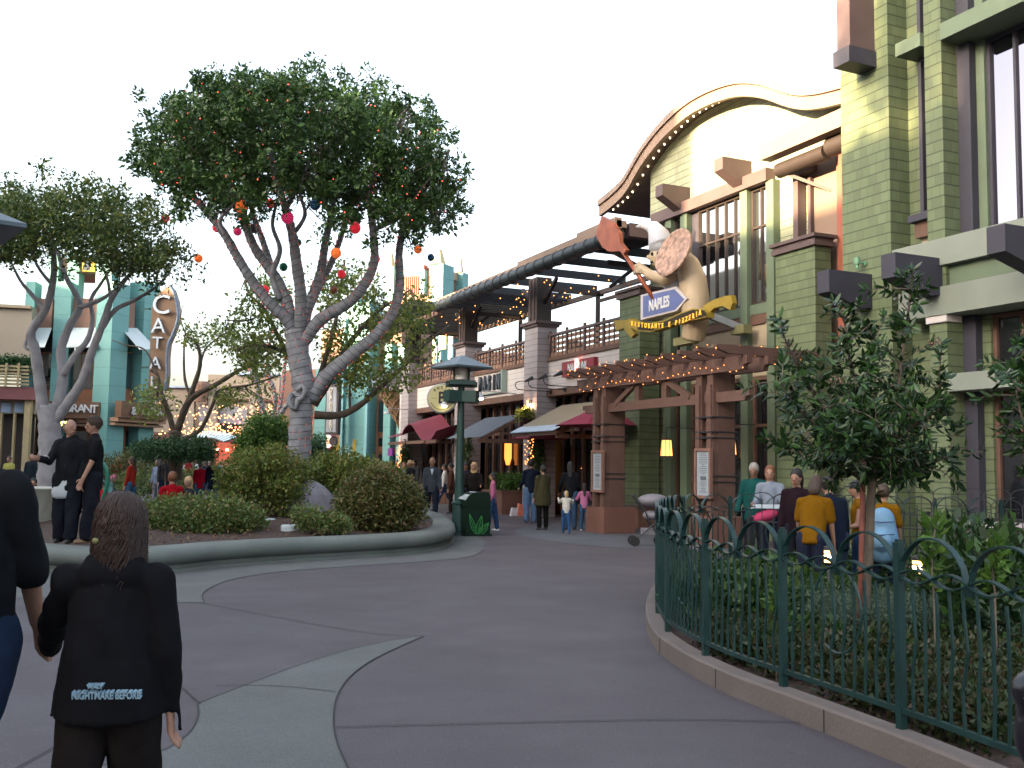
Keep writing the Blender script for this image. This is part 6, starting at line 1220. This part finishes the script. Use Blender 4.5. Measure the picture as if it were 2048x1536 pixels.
    # hair
    if hs != 'bald':
        m = MB(); hm_ = mat('hair_'+hair, HC[hair], .6, .3, 20, .4, 60)
        m.ell(X(H((0, -.02, .028))), .09*s, .104*s, .112*s, 16, 12, Hm)
        if hs in ('long', 'pony', 'bob', 'curly'): m.ell(X(H((0, -.055, -.03))), .092*s, .07*s, .12*s, 14, 10, Hm)
        if hs == 'bob' or hs == 'curly': m.ell(X(H((0, -.06, -.10))), (.10 if hs == 'curly' else .085)*s, .07*s, .08*s, 14, 10, Hm)
        if hs == 'curly':
            for k in range(26):
                a = random.uniform(0, 6.28); z = random.uniform(-.16, .02); m.ell(X(H((.08*math.sin(a), -.055+.045*math.cos(a)*(-1 if math.cos(a) > 0 else 1), z))), .026*s, .024*s, .04*s, 8, 6)
        if hs == 'long': capsule(m, X(H((0, -.08, -.05))), X(hc+Vector((0, -.11, -.33))), .085*s, .05*s, .5, 12, (1, 0, 0))
        if hs == 'pony': capsule(m, X(H((0, -.11, .02))), X(hc+Vector((0, -.14, -.22))), .035*s, .018*s)
        if hs == 'bun': m.ell(X(H((0, -.12, .03))), .05*s, .04*s, .05*s, 10, 8)
        if hands:
            sm_ = MB()
            for k in range(900 if hs == 'curly' else 160):
                a = random.uniform(0, 6.283); e = random.uniform(.1, 1.35); d = Vector((math.cos(a)*math.cos(e), math.sin(a)*math.cos(e), math.sin(e))); 
                if d.y > .55 and d.z < .5: continue
                P = []; ln = (.30 if hs == 'curly' else .07)*random.uniform(.6, 1.1); w_ = random.uniform(.6, 1); ph_ = random.uniform(0, 6)
                for j in range(9):
                    t = j/8; e2 = e-t*ln/.10; c2 = math.cos(max(e2, -.1)); P.append(X(H((.094*c2*math.cos(a)*1.02, -.02+.108*c2*math.sin(a), .028+.117*math.sin(max(e2, -.1))-max(0, -.1-e2)*.10)))+Vector((math.sin(t*14*w_+ph_), math.cos(t*13*w_+ph_), 0))*(.014 if hs == 'curly' else .001)*t)
                sm_.tube(P, [.0028*s, .0035*s, .0035*s, .0035*s, .0035*s, .0035*s, .003*s, .002*s, .001*s], 4, False)
            sm_.build('hair_strands', hm_, th, True, False, False)
        nb2 = MB(); vox('hair', m, .010 if hands else .016, hm_, th, 2, False)
    else:
        m = MB(); m.ell(X(H((0, -.035, -.01))), .083*s, .085*s, .075*s, 14, 10, Hm); m.build('hair', mat('hair_shaved', (.12, .085, .06), .8, .2, 20), th, True, False)
    if hat == 'cap': m = MB(); m.ell(X(H((0, -.01, .05))), .096*s, .11*s, .085*s, 14, 10, Hm); m.ell(X(H((0, .11, .035))), .07*s, .07*s, .01*s, 12, 6, Hm); m.build('cap', mat('cap_dark', (.02, .02, .025), .7, .1), th, True, False)
    if hat == 'cowboy':
        m = MB(); m.ell(X(H((0, 0, .09))), .085*s, .11*s, .09*s, 14, 10, Hm); n0 = 28; vv = [X(H((0, 0, .055)))]
        for k in range(n0): a = 2*math.pi*k/n0; vv.append(X(H((.17*math.sin(a), .20*math.cos(a), .055+.05*abs(math.sin(a))**2))))
        m.add(vv+[v+Vector((0, 0, .012)) for v in vv], [(0, 1+(k+1) % n0, 1+k) for k in range(n0)]+[(n0+1, n0+2+k, n0+2+(k+1) % n0) for k in range(n0)]+[(1+k, 1+(k+1) % n0, n0+2+(k+1) % n0, n0+2+k) for k in range(n0)]); m.build('cowboy_hat', mat('straw_hat', (.38, .33, .26), .7, .05), th, True, False, auto=60)
    th['_J'] = 0; del th['_J']
    return th, {k: X(v) for k, v in J.items()}, tl, s
def face_cam(p, off=0): return math.atan2(-p.x, -p.y)+R(off)
AW = HEAD
def G(x, y): return gz(x, y)
BK = (.008, .008, .009)
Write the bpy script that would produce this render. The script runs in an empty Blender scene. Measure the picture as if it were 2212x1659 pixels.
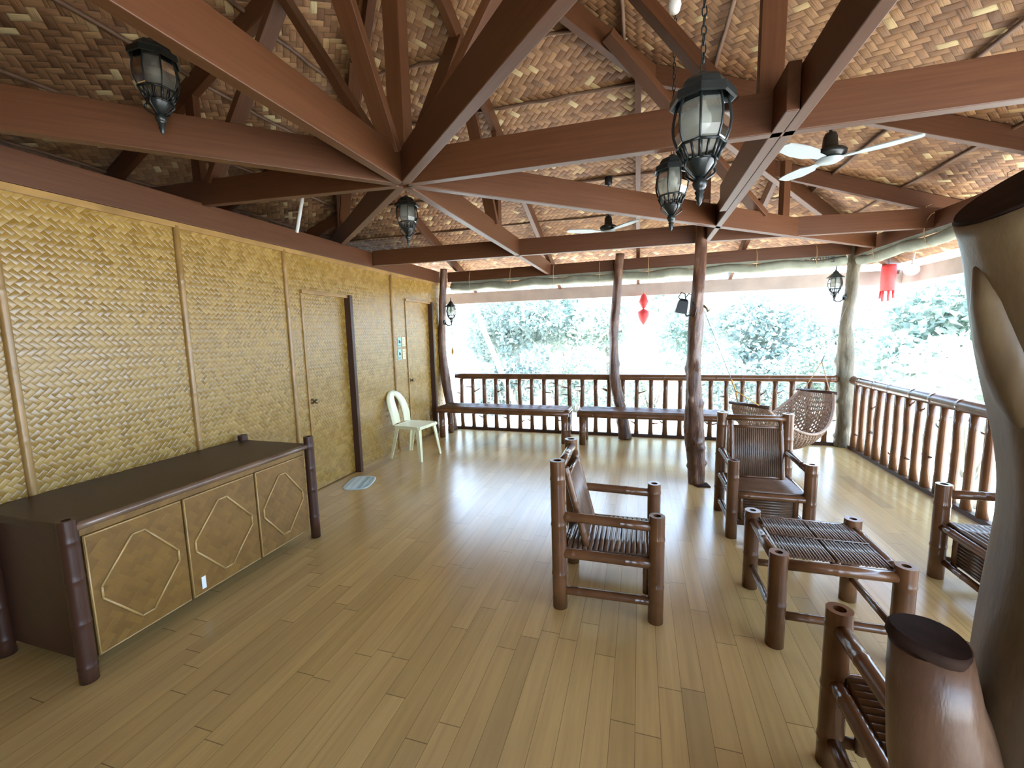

WRITTEN PROBLEM - Select all lines with the word "Blender" from the entries above.

THE SOLUTION -
Keep writing the Blender script for this image. This is part 6, starting at line 1220. This part finishes the script. Use Blender 4.5. Measure the picture as if it were 2048x1536 pixels.
Write the bpy script that would produce this render. The script runs in an empty Blender scene. Measure the picture as if it were 2212x1659 pixels.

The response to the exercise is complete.